Wednesday, December 29, 2010

On The Bright Side - Candide - Musical Review

Candide - Sidney Harman Hall (Shakespeare Theatre Company) - Washington, D.C. - ****1/2 (out of 5 stars)
By Leonard Bernstein, Directed and newly adapted from Voltaire by Mary ZImmerman
Runs until Jan. 9th 2011

I can see why Leonard Bernstein's Candide has historically been difficult to stage and why the book is problematic to get right. Based on Voltaire, the story of a young man named Candide goes EVERYWHERE, in an epic sprawling tale that crosses the earth and beyond. In this new take on the classic musical (one where I've actually never heard any of the famed music), artsy director Mary Zimmerman (the brilliant Metamorphoses, one of the best of last decade) takes on her first musical by re-writing the book (with permission from the Bernstein estate) and putting her directorial mark on the often-difficult-to-stage-show.

All I can say is that Mary Zimmerman is brilliant. Since I've never seen Candide before, I'm not sure what she's changed in the book (though some of the more modern sensibilities within the text and jokes seem to be nice updates), but I found Candide enthralling from beginning to end. It's still a sprawling tale that goes EVERYWHERE but Zimmerman smoothes over the narration interludes and the jumpy plot and with some spectacularly simple yet ingenious staging (incorporating miniatures, puppets, changing scales), Zimmerman's Candide is a theatrical feast of epic proportions!

Geoff Packard (Rock of Ages) makes a wonderfully gullible and lovable Candide. Packard's charm, lovely voice, and floppy blonde hair makes him an easy-to-like central figure. As the world (and Zimmerman) throws Candide around the stage and in various situations, Packard never loses our empathy.

Candide's reciprocated love and devotion for Cunegonde (a lovely Lauren Molina (Rock of Ages)) ends up getting him thrown out of the Baron's house he grew up in, and where Dr. Pangloss had taught him about living optimistically (and that the everything happens for a good reason). Expelled and alone, Candide ends up being used and abused by the nasty world, and where accidents and circumstances move Candide along the world, while he attempts to remain true to his old teacher's optimistic teachings.

The story brilliantly takes Candide through a long journey that dissects the theory of optimism, and makes barbed points about pessimism, and even takes Candide and his valet Camcambo (an amusing Jesse Perez) into a perfect world of red sheep and where children play with precious stones as they were toys, but without spoiling too much of the story, there's a wonderful balance to the tale and Zimmerman manages to cull the meandering and long story into a theatrical journey.

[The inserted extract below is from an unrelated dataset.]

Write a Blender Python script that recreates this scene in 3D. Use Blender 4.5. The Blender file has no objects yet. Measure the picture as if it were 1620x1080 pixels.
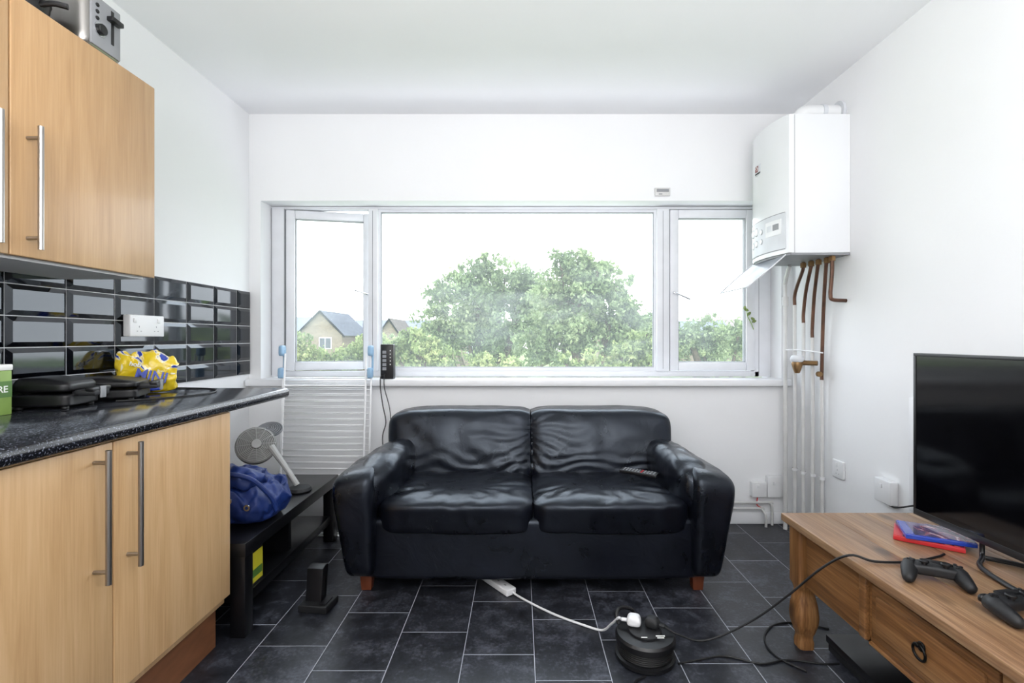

There are so many wonderfully superb sequences and scenes, that the flow of Zimmerman's Candide improves upon the often choppy story, easily moving from one situation to the next, one country to another. With a beautiful design that essentially uses one standard set, intricately revealing set pieces hidden within that pop out as needed, the simplicity manages to creatively whisk the audience away to a completely new worlds that Candide is thrust upon.

The ensemble cast is superb, including Erik B. BLochtefeld as Cunegonde's uncooperative brother, and Larry Yando as the Philosopher teacher. Candide may have been cut out from the Baron's life, and away from Cunegonde, but as the fates would have it, everyone in his life seems to meet again along his path of discovery, as he soon discovers life is both good and bad, and just is.

This new revival of Candide feels both fresh and invigorating, historic and yet modern. Zimmerman's entire production is quite chilling and yet comforting as we join Candide on his journey in life, and through the world.